2182. — À FRÉDÉRIC II, ROI DE PRUSSE.

Sire, Votre Majesté joint à ses grands talents celui de connaître les hommes. Mais, pour moi, je ne comprends pas comment, dans ma retraite (royale à la vérité, mais encore plus philosophique) dans laquelle on n’a rien à se disputer, et qui devrait être l’asile de la paix, le diable peut encore semer sa zizanie. Pourquoi souleva-t-on d’Arnaud contre moi ? pourquoi le rendit-on méchant ? Pourquoi corrompit-on mon secrétaire[2] ? Pourquoi m’a-t-on attaqué auprès de vous par les rapports les plus bas et par les détails les plus vils ? Pourquoi vous fit-on dire, dès le 29 novembre, que j’avais acheté pour quatre-vingt mille écus de billets de la Stère[3], tandis que je n’en ai jamais eu un seul, et qu’ayant été publiquement sollicité par le juif Hirschell d’en prendre comme les autres, et ayant consulté le sieur Kircheisen sur la nature de ces effets, j’avais, dès le 24 novembre, révoqué mes lettres de change, et défendu à Hirschell de prendre pour moi un seul billet en question ? Pourquoi dicta-t-on à Hirschell une lettre calomnieuse adressée à Votre Majesté, lettre dont tous les points sont reconnus autant de mensonges par un jugement authentique ? Pourquoi osa-t-on dire à Votre Majesté que l’arrêt nécessaire de la personne de ce juif, arrêt sans lequel j’aurais perdu dix mille écus de lettres de change, arrêt fait selon toutes les règles, était contre toutes les règles ? Pardon, sire ; que votre grand cœur me permette de continuer. Pourquoi poursuivre ainsi auprès de vous un malheureux étranger, un malade, un solitaire, qui n’est ici que pour vous seul, à qui vous

  1. Voyez la lettre 2154.
  2. Tinois : voyez les lettres 2022 et 2168.
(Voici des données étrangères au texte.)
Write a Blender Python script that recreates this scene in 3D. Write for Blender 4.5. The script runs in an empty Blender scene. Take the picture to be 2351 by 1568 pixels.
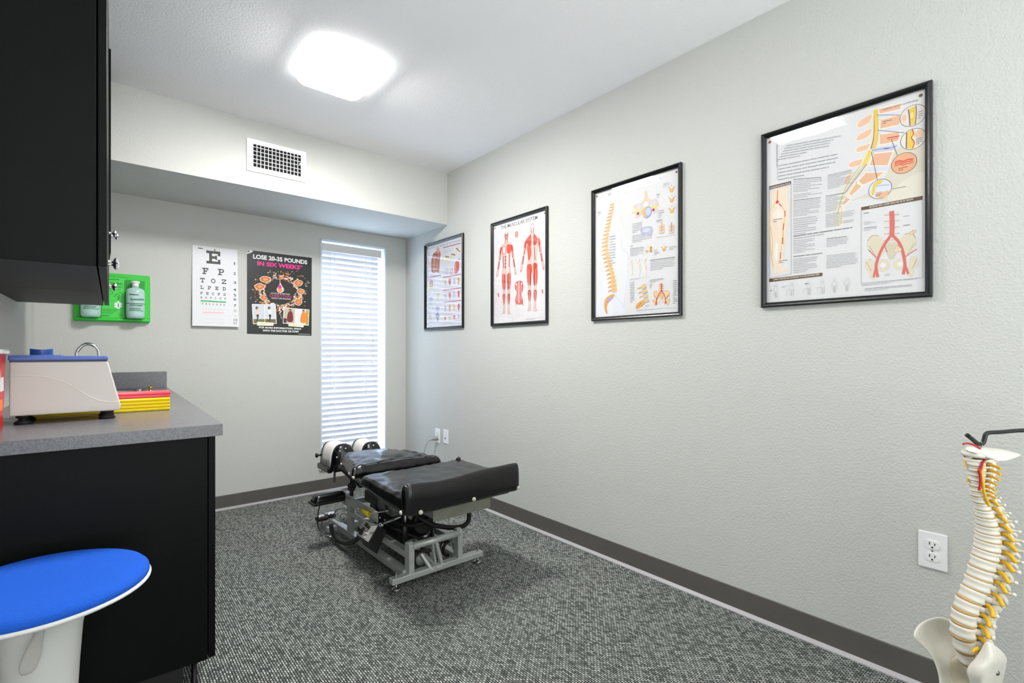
import bpy, bmesh, math, random
from mathutils import Vector, Matrix, noise
R = math.radians
PI = math.pi
SC = bpy.context.scene
COL = SC.collection

# ------------------------------------------------------------------ camera, world, exposure
CAM_H = 1.085
FPX = 1135.0
YAW = R(40.1)
HORIZON = 806.0
cam_d = bpy.data.cameras.new('camera')
cam = bpy.data.objects.new('camera', cam_d)
COL.objects.link(cam)
cam.location = (0, 0, CAM_H)
cam.rotation_euler = (PI / 2, 0, -YAW)
cam_d.sensor_width = 36.0
cam_d.lens = FPX / 2351 * 36.0
cam_d.shift_y = (HORIZON - 784) / 2351
cam_d.clip_start = 0.02
SC.camera = cam

SC.view_settings.view_transform = 'Standard'
SC.view_settings.look = 'None'
SC.view_settings.gamma = 1
SC.view_settings.use_curve_mapping = False
SC.view_settings.exposure = 1.0
LAMP_POWER = 64.0      # outside of the lamp glass
LAMP_INSIDE = 4.0     # its inner face, lighting the ceiling through the open ends
SKY_POWER = 7.5
world = bpy.data.worlds.new('world')
SC.world = world
world.use_nodes = True
_b = world.node_tree.nodes['Background']
_b.inputs[0].default_value = (0.60, 0.78, 1.0, 1)
_b.inputs[1].default_value = SKY_POWER
# soft fill lamp added unseen behind the camera, aimed up to brighten the ceiling
_l = bpy.data.lights.new('fill_light', 'AREA')
_l.shape = 'RECTANGLE'
_l.size = 1.9
_l.size_y = 1.5
_l.energy = 80.0
_l.color = (0.95, 0.98, 1.0)
_lo = bpy.data.objects.new('fill_light', _l)
COL.objects.link(_lo)
_lo.location = (0.40, -2.3, 0.5)
_lo.rotation_euler = (R(90 + 88), 0, 0)
SC.cycles.max_bounces = 10
SC.cycles.diffuse_bounces = 6
SC.cycles.sample_clamp_indirect = 6.0
SC.cycles.use_denoising = True

# ------------------------------------------------------------------ measures of the room (metres)
XR = 2.05        # right wall
YB = 3.86        # back wall
YS = 3.20        # face of the duct soffit
ZC = 2.44        # ceiling
ZS = 2.048       # underside of the soffit
XL = -0.266      # left end of the back wall
YF = -2.8        # wall behind the camera
LEFT_A = R(-1.1)  # the left wall runs a touch out of square
LEFT_M = Matrix.Translation((XL, YB, 0)) @ Matrix.Rotation(LEFT_A, 4, 'Z')
_c, _s = math.cos(YAW), math.sin(YAW)


def _ray(u, v):
    r = (u - 1175.5) / FPX
    return Vector((r * _c + _s, _c - r * _s, -(v - HORIZON) / FPX))


# measurements of flat prints, read off the photograph onto the wall they hang on
def wall_x(u, v, X=XR):
    d = _ray(u, v)
    k = X / d.x
    return Vector((d.y * k, CAM_H + d.z * k))


def wall_y(u, v, Y=YB):
    d = _ray(u, v)
    k = Y / d.y
    return Vector((d.x * k, CAM_H + d.z * k))


# ------------------------------------------------------------------ materials
def lin(c):
    out = []
    for x in c:
        x = x / 255.0
        out.append(x / 12.92 if x <= 0.04045 else ((x + 0.055) / 1.055) ** 2.4)
    return tuple(out) + (1.0,)


_M = {}


def mat(name, c, rough=0.5, metal=0.0, bump=0.0, scale=100.0, coat=0.0, var=0.0, vscale=20.0, spec=0.5, stretch=None, detail=3.0, trans=0.0, sub=0.0):
    if name in _M:
        return _M[name]
    m = bpy.data.materials.new(name)
    m.use_nodes = True
    nt = m.node_tree
    p = nt.nodes['Principled BSDF']
    p.inputs['Base Color'].default_value = lin(c)
    p.inputs['Roughness'].default_value = rough
    p.inputs['Metallic'].default_value = metal
    p.inputs['Specular IOR Level'].default_value = spec
    p.inputs['Coat Weight'].default_value = coat
    p.inputs['Coat Roughness'].default_value = 0.08
    p.inputs['Transmission Weight'].default_value = trans
    if sub:
        p.inputs['Subsurface Weight'].default_value = sub
        p.inputs['Subsurface Radius'].default_value = (0.01, 0.008, 0.006)
    if bump or var:
        tc = nt.nodes.new('ShaderNodeTexCoord')
        src = tc.outputs['Object']
        if stretch:
            mp = nt.nodes.new('ShaderNodeMapping')
            mp.inputs['Scale'].default_value = stretch
            nt.links.new(src, mp.inputs['Vector'])
            src = mp.outputs['Vector']
    if bump:
        n = nt.nodes.new('ShaderNodeTexNoise')
        n.inputs['Scale'].default_value = scale
        n.inputs['Detail'].default_value = detail
        nt.links.new(src, n.inputs['Vector'])
        b = nt.nodes.new('ShaderNodeBump')
        b.inputs['Strength'].default_value = min(1.0, bump)
        b.inputs['Distance'].default_value = 0.002 * max(1.0, bump)
        nt.links.new(n.outputs['Fac'], b.inputs['Height'])
        nt.links.new(b.outputs['Normal'], p.inputs['Normal'])
    if var:
        n = nt.nodes.new('ShaderNodeTexNoise')
        n.inputs['Scale'].default_value = vscale
        n.inputs['Detail'].default_value = 4
        nt.links.new(src, n.inputs['Vector'])
        mx = nt.nodes.new('ShaderNodeMix')
        mx.data_type = 'RGBA'
        mx.inputs['A'].default_value = lin([max(0, x * (1 - var)) for x in c])
        mx.inputs['B'].default_value = lin([min(255, x * (1 + var)) for x in c])
        nt.links.new(n.outputs['Fac'], mx.inputs['Factor'])
        nt.links.new(mx.outputs['Result'], p.inputs['Base Color'])
    _M[name] = m
    return m


def glow(name, c, power):
    m = bpy.data.materials.new(name)
    m.use_nodes = True
    nt = m.node_tree
    nt.nodes.remove(nt.nodes['Principled BSDF'])
    e = nt.nodes.new('ShaderNodeEmission')
    e.inputs[0].default_value = c
    e.inputs[1].default_value = power
    nt.links.new(e.outputs[0], nt.nodes['Material Output'].inputs[0])
    return m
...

  3. Steuer, banque. On appela Steuer-Cheine des billets faits en Saxe pour payer les contributions imposées à ce pays pendant la guerre de Sept ans. Les porteurs de ces valeurs devaient en toucher non-seulement les intérêts, mais encore le capital dans un temps déterminé. Quoique tous ces billets, d’après le traité de Dresde, ne dussent être l’objet d’aucun trafic, la spéculation s’en était emparée.